Feedback: Opera Air — UI Praise and Feature Requests
I love Opera Air’s sleek, calming UI — the interface feels smooth and responsive. At the same time, several missing usability and customization features are keeping me from switching from Firefox to Opera as my default browser. I’m sharing concrete issues and requests in hopes the team will prioritize them.
Main issues
- Address bar icons are not customizable — there’s no way to remove, hide, or reorder icons in the address bar.
- Full-screen UI doesn’t reveal on hover — when browsing in full-screen, the sidebar, tab bar, and address bar stay hidden instead of appearing on hover; this breaks immersive workflows for people who still need quick access to controls.
- Sidebar rigidity — you cannot add an arbitrary URL as a sidebar app or pin custom web apps easily, which makes the sidebar almost unusable for many workflows.
- No true multi-profile or container support — workspaces exist but they don’t isolate settings, extensions, or sidebar apps like separate profiles or Firefox-style containers would.
- Workspaces aren’t isolated — switching workspace doesn’t separate user settings or extensions, so it doesn’t replace profiles.
- Slightly painful contrast with Yandex — it’s ironic that Yandex, which looks like it borrowed Opera’s interface, sometimes offers more practical sidebar and app-pinning features than Opera itself.
Suggested improvements
- Allow address bar icon customization — let users hide, remove, or reorder icons.
- Add a “reveal UI in full-screen” option — make sidebar, tab bar, and address bar appear on hover when enabled.
- Let users add arbitrary URLs as sidebar apps — support pinning, naming, and managing custom web apps in the sidebar.
- Implement real profiles or container support — provide true profile isolation (settings, extensions, cookies) or at least per-workspace containers like Firefox’s Multi-Account Containers.
- Make workspaces isolated — allow each workspace to maintain its own extensions, sidebar apps, and settings.
- Improve sidebar UX — add drag-to-pin, resizable panes, and clearer management for sidebar items.
- Offer a “Productivity Mode” toggle — let users temporarily minimize mindfulness/meditation UI and switch to a productivity-focused layout.
Why this matters
Opera Air’s UI and recent performance improvements are excellent, but small usability gaps (sidebar flexibility, profiles, toolbar customization) are what keep power users from switching.
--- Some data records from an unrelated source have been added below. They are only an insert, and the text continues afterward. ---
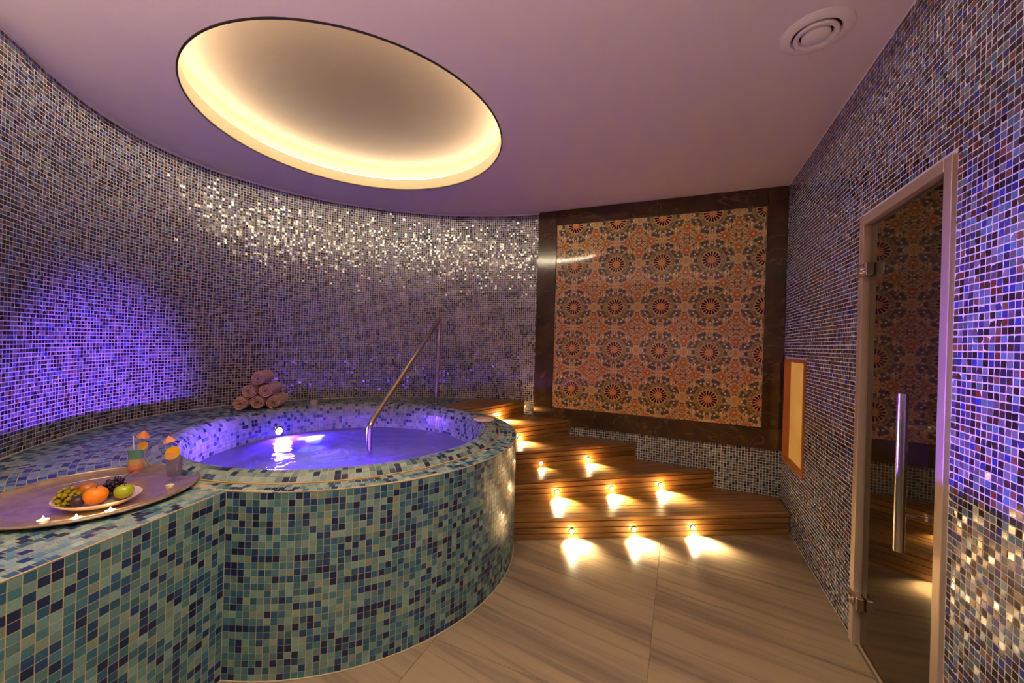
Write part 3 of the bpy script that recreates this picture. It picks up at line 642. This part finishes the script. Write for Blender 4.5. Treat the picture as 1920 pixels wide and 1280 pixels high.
# step spotlights
M['spot_lens'] = emitter('step_spot_lens', (1.0, 0.72, 0.36), 45.0)
SL = [(1, 0.324, -1.141, 0.058, 'lowest riser, nearest the tub'), (1, 0.713, -0.923, 0.061, 'lowest riser, middle of three'), (1, 1.098, -0.708, 0.064, 'lowest riser, nearest the glass door'),
      (2, 0.129, -0.863, 0.199, 'second riser, nearest the tub'), (2, 0.501, -0.585, 0.199, 'second riser, middle of three'), (2, 0.86, -0.318, 0.204, 'second riser, nearest the marble frame'),
      (3, -0.075, -0.665, 0.336, 'third riser beside the tub, dimmer than the rest'), (3, 0.26, -0.351, 0.338, 'third riser away from the tub'), (4, -0.34, -0.505, 0.487, 'fourth riser up'), (5, -0.603, -0.415, 0.652, 'topmost riser')]
for k, x, y, z, where in SL:
    a, b2 = map(np.array, STEPS[k - 1]); d = (b2 - a) / np.linalg.norm(b2 - a); nv = np.array((d[1], -d[0]))
    q = a + d * ((np.array((x, y)) - a) @ d)
    t_ = empty('step_light', (q[0], q[1], z), math.atan2(nv[1], nv[0])); tag(t_, 'small round spotlight in the ' + where, 'step light', 'spotlights in the stair risers')
    h_ = lathe_obj('bezel', [(0.013, -0.001), (0.019, -0.001), (0.019, 0.003), (0.015, 0.005), (0.013, 0.003)], M['steel'], t_, 20, True); h_.rotation_euler = (0, PI / 2, 0)
    l_ = lathe_obj('lens', [(0.0003, 0.011), (0.007, 0.009), (0.012, 0.004), (0.0128, -0.001)], M['spot_lens'], t_, 16); l_.rotation_euler = (0, PI / 2, 0)
    ld = bpy.data.lights.new('step_spot', 'SPOT'); ld.energy = STEP_W * (0.12 if k == 3 and x < 0 else 1.0); ld.color = (1.0, 0.78, 0.46); ld.spot_size = math.radians(118); ld.spot_blend = 0.6; ld.shadow_soft_size = 0.006
    lg = bpy.data.lights.new('step_glow', 'POINT'); lg.energy = GLOW_W * (0.1 if k == 3 and x < 0 else 1.0); lg.color = WARM; lg.shadow_soft_size = 0.01; link(bpy.data.objects.new('spot_glow', lg), t_).location = (0.02, 0, 0)
    lo = link(bpy.data.objects.new('spot_beam', ld), t_); lo.location = (0.016, 0, 0); lo.rotation_euler = (0, -math.radians(50), 0) if False else (0, math.radians(40), 0)
    lo.rotation_euler = Vector((math.cos(math.radians(-60)), 0.12, math.sin(math.radians(-60)))).to_track_quat('-Z', 'Y').to_euler()

# ------------------------------------------------------------------ glass door
door = empty('door_1', (XR, (DY0 + DY1) / 2, 0)); tag(door, 'dark bronze glass door in an aluminium frame with long bar handle', 'door', kind='structure')
def dsub(o): o.parent = door; o.matrix_parent_inverse = Matrix.Translation(-Vector(door.location)); return o
FW = 0.042
m, nt, b = new_mat('bronze_mirror_glass'); n = N(nt)
nt.links.new(n.mix(n.noise(n.pos(), 3, 2), (0.010, 0.008, 0.005), (0.016, 0.012, 0.007)), b.inputs['Base Color'])
b.inputs['Roughness'].default_value = 0.015; b.inputs['IOR'].default_value = 2.3; b.inputs['Specular Tint'].default_value = (1, 0.86, 0.66, 1)
M['bronze'] = m
def frame_bar(ya, yb, za, zb):
    bm = bmesh.new(); add_box(bm, XR - 0.014, XR + 0.07, ya, yb, za, zb, 0.002); dsub(bm_obj('frame', bm, M['alu']))
frame_bar(DY0, DY0 + FW, 0, DZ); frame_bar(DY1 - FW, DY1, 0, DZ); frame_bar(DY0 + FW, DY1 - FW, DZ - FW, DZ)
dsub(box_obj('glass', XR + 0.012, XR + 0.022, DY0 + FW + 0.006, DY1 - FW - 0.012, 0.012, DZ - FW - 0.008, M['bronze'], None, 0.001))
dsub(box_obj('backing', XR + 0.075, XR + 0.085, DY0 - 0.02, DY1 + 0.02, 0.0, DZ + 0.02, M['void']))
dsub(box_obj('seal', XR + 0.008, XR + 0.026, DY0 + FW, DY1 - FW, 0.0, 0.012, M['alu']))
GX = XR + 0.012; HX = GX - 0.075; HY = -2.006
hd = dsub(tube_obj('handle', [(HX, HY, 0.665), (HX, HY, 1.215)], 0.0155, M['steel'], None, 24))
for zz in (0.795, 1.104):
    so = tube_obj('standoff', [(GX, HY, zz), (HX, HY, zz)], 0.006, M['chrome'], None, 12); so.parent = hd
    rs = lathe_obj('rosette', [(0.0005, 0.006), (0.013, 0.006), (0.014, 0.0), (0.0005, 0.0)], M['chrome'], None, 20); rs.rotation_euler = (0, -PI / 2, 0); rs.location = (GX, HY, zz); rs.parent = hd
for zz in (0.215, 1.735):
    bm = bmesh.new(); add_box(bm, XR - 0.022, XR + 0.012, DY1 - FW - 0.055, DY1 - 0.008, zz - 0.03, zz + 0.03, 0.006); hg = dsub(bm_obj('hinge', bm, M['chrome']))
    cp = lathe_obj('hinge_cap', [(0.0005, 0.012), (0.016, 0.010), (0.022, 0.0)], M['steel'], None, 20); cp.rotation_euler = (0, -PI / 2, 0); cp.location = (XR - 0.0215, DY1 - FW - 0.012, zz); cp.parent = hg

# ------------------------------------------------------------------ amber wall light niche
nl_ = empty('wall_light', (XR, (NY0 + NY1) / 2, NZ0)); tag(nl_, 'tall amber backlit wall panel in a thin wooden frame', 'wall light')
def nsub(o): o.parent = nl_; o.matrix_parent_inverse = Matrix.Translation(-Vector(nl_.location)); return o
M['ply'] = plain('honey_wood_frame', lin(170, 104, 46), 0.5, grain=0.2, scale=14)
for ya, yb, za, zb in ((NY0, NY0 + 0.022, NZ0, NZ1), (NY1 - 0.022, NY1, NZ0, NZ1), (NY0 + 0.022, NY1 - 0.022, NZ0, NZ0 + 0.022), (NY0 + 0.022, NY1 - 0.022, NZ1 - 0.022, NZ1)):
    nsub(box_obj('frame', XR - 0.012, XR + 0.05, ya, yb, za, zb, M['ply'], None, 0.002))
m, nt, b = new_mat('backlit_onyx'); n = N(nt)
c = n.ramp(n.noise(n.pos(), 4, 4, 0.55, 0.4), [(0.3, (0.80, 0.34, 0.06)), (0.7, (1.0, 0.50, 0.12))])
nt.links.new(c, b.inputs['Emission Color']); b.inputs['Emission Strength'].default_value = 0.36; b.inputs['Base Color'].default_value = (0.2, 0.09, 0.02, 1); b.inputs['Roughness'].default_value = 0.3
nsub(box_obj('diffuser', XR + 0.030, XR + 0.040, NY0 + 0.022, NY1 - 0.022, NZ0 + 0.022, NZ1 - 0.022, m))

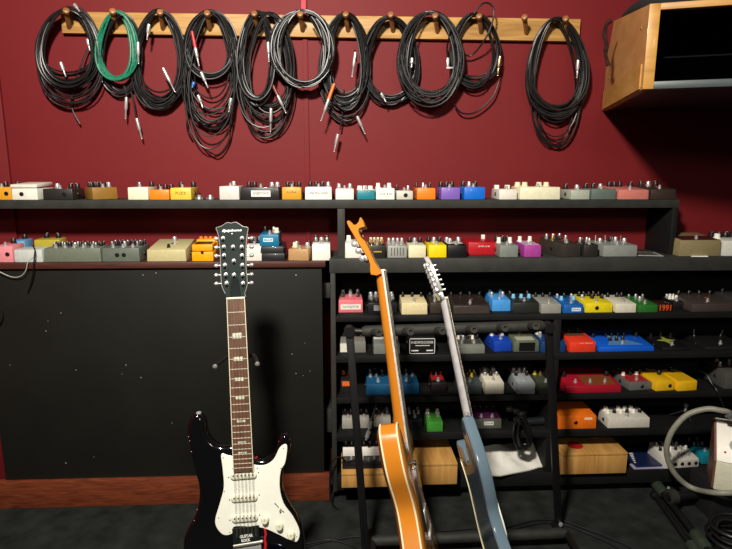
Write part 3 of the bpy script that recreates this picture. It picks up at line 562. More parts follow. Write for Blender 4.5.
# ------------------------------------------------------------------ coiled cables
CAB = mat('black_cable_rubber', (19, 19, 20), 0.38, noise=.25, nscale=30); CABG = mat('green_cable', (20, 112, 84), 0.45, noise=.35, nscale=120)
CABD = mat('charcoal_cable_rubber', (34, 34, 35), 0.36, noise=.25, nscale=30)
CABV = mat('brown_black_cable', (32, 25, 28), 0.4, noise=.25, nscale=30)
def plug(root, px, py, px2, py2, Y, sleeve=None, col=None):
    A = at(px, py, Y)-root.location; B = at(px2, py2, Y-.004)-root.location; L = (B-A).length
    pl = MB().lathe([(.0035, 0), (.006, .002), (.0062, L*.5), (.0045, L*.56), (.0042, L*.6), (.003, L*.62), (.003, L*.92), (.0018, L*.95), (.0022, L)], A, B-A, 10).build('jack_plug', col or SIL, root)
    if sleeve:
        MB().lathe([(.0035, -.05), (.0055, -.048), (.006, 0), (.0064, .008)], A, B-A, 10).build('plug_sleeve', paint(sleeve), pl)
def coil(label, peg, xl, xr, yt, yb, n, seed, m=CAB, r=.0031, jit=3.0, ytj=1.0, ybj=6, tails=(), plugs=(), dep=(.012, .055), egg=.12, cat='cable'):
    q = random.Random(seed); base, tip = PEGZ[peg]
    root = thing('coiled_cable', label, cat, (base.x, YR-.04, tip.z), 0, 'coiled cables on the peg rail')
    K = 34; par = []; n = int(n*1.9)
    for i in range(n+1):
        par.append((q.uniform(-jit, jit)*.6, (q.uniform(.86, 1.0) if i % 3 else q.uniform(.55, .85)), q.uniform(-ytj, ytj*2), q.uniform(-ybj, 0), q.uniform(dep[0], dep[1]), q.uniform(-.2, .2), q.uniform(-.1, .25)))
    pts = []; cx0 = (xl+xr)/2; a0 = (xr-xl)/2
    for i in range(n):
        for k in range(K):
            t = k/K; P = [u*(1-t)+v*t for u, v in zip(par[i], par[i+1])]
            th = 2*PI*t; s = (1-math.cos(th))/2
            yy = yt+P[2] + (yb+P[3]-yt-P[2])*s
            w = a0*P[1]*math.sin(th)*(1+egg*(s-.5)*2+P[6]*(s-.5))
            xx = cx0 + P[0] + w + P[5]*a0*s*.5
            topd = .045 + .03*((i*.37) % 1)
            Y = -(topd*(1-s)**2 + P[4]*(1-(1-s)**2)) - .004
            if s < .25: Y = min(Y, YR-.006)
            pts.append(at(xx, yy, Y)-root.location)
    MB().tube(pts, r, 7).build('cable_loops', m, root)
    for tl_ in tails:
        cp = [at(a, b, -.022-.012*R.random()) - root.location if b > 45 else at(a, b, -.085) - root.location for a, b in tl_]
        MB().tube(cr([tuple(c) for c in cp], 6, False), r, 7).build('cable_tail', m, root)
    for p in plugs: plug(root, *p[:4], -.045 if len(p) < 5 or not isinstance(p[4], float) else p[4], *(p[5:] if len(p) > 5 else ()))
    return root
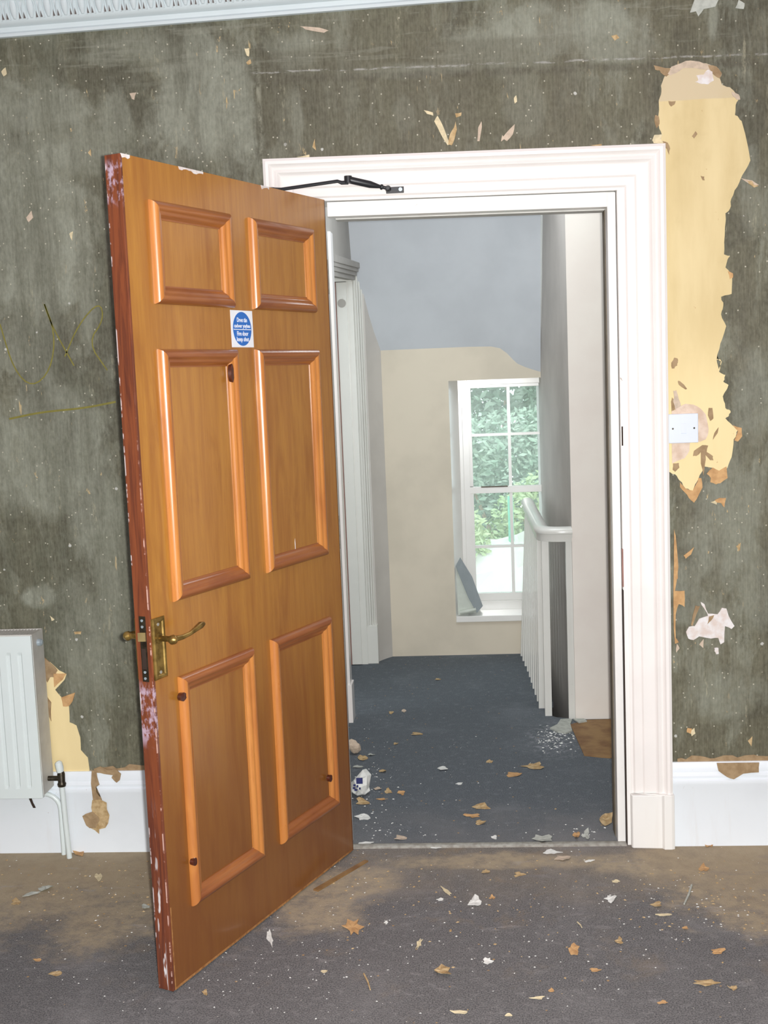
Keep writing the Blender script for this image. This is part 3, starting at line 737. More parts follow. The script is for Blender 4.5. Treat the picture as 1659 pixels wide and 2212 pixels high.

Fixing these issues would make Opera Air not just calming, but genuinely productive for everyday and power-user workflows.
Closing
I’d love to use Opera Air as my default browser — I really like the interface. For now I’ll try other browsers for a few months but I’ll keep checking back. I hope one day, I'd be able to make myself convinced to make opera air as my default browser.